On trouve déjà chez Feuerbach une idée de retournement de l’idéalisme de Hegel : « Nous n’avons qu’à faire du prédicat le sujet, et de ce sujet l’objet et le principe, nous n’avons donc qu’à renverser la philosophie spéculative pour avoir la vérité dévoilée, la vérité toute nue. » (Cité par Isabelle Garo dans Marx, une critique de la philosophie, p. 34-35.)

(De ma lecture de la dialectique chez Marx et Engels, j’ai fait une tentative de synthèse.)

Notes
1.
Si je comprends bien (D. M.) : la révolution bourgeoise commence au milieu du 17e en Angleterre et fin du 18e en France, mais la bourgeoisie n’a vraiment le pouvoir politique qu’en 1830.
2.
Marx donne le journal — russe — (traduit en français comme Messager européen) mais pas le nom du critique. Le nom est mentionné sans plus en note 2**, p. 15, dans la traduction Lefevre du Capital. J’ai d’abord trouvé le nom p. 108 dans Rosenthal, Les problèmes de la dialectique dans Le Capital de Marx.
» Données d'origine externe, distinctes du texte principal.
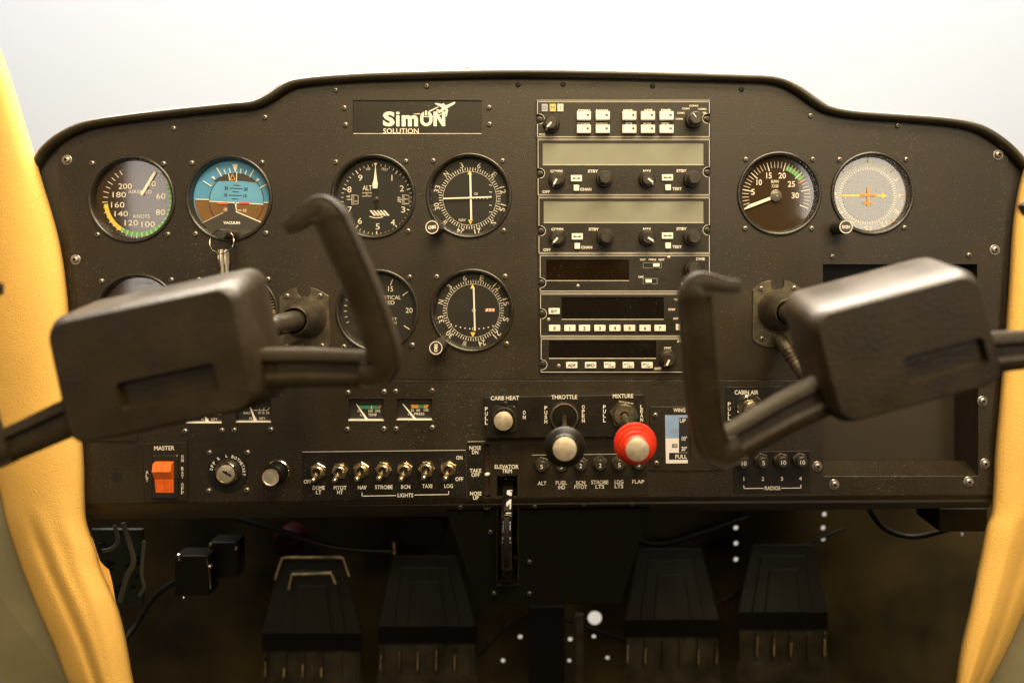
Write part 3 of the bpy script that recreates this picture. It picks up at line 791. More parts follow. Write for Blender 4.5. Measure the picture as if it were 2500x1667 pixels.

Lénine en parle aussi, dans Ce que sont les « amis du peuple »…, p. 182 et les éditeurs des Œuvres ont mis la référence en note 40, p. 558. Il s’agit de I. I. Kaufmann (écrit parfois J. J. Kaufmann en français), « Le point du vue de la critique de l’économie politique chez K. Marx », Вестник Европы (Vestnik Evropy, Messager européen, de Saint-Pétersbourg), no 5 (1872), p. 427-436.
3.
Chez Roy (aux Éd. sociales, tome 1, p. 29) « le mouvement de la pensée n’est que la réflexion du mouvement du réel ».
4.
Rosenthal, p. 260, insiste sur le mot « transposé ». La pensée n’est pas simple reflet du monde, c’est une représentation du monde basée sur le reflet.
5.
C’est Une introduction à la philosophie marxiste de Lucien Sève (note 35, p. 595, appelée p. 66) qui m’a alerté sur la faiblesse de la traduction Roy. Dans cette note, Sève renvoie à son chapitre 6 où il développe « les malentendus auxquels cette traduction a donné lieu » et où il tente longuement, dans une analyse très fouillée, de résoudre ce problème non trivial sur lequel Marx a donné aussi peu d’indications que possible.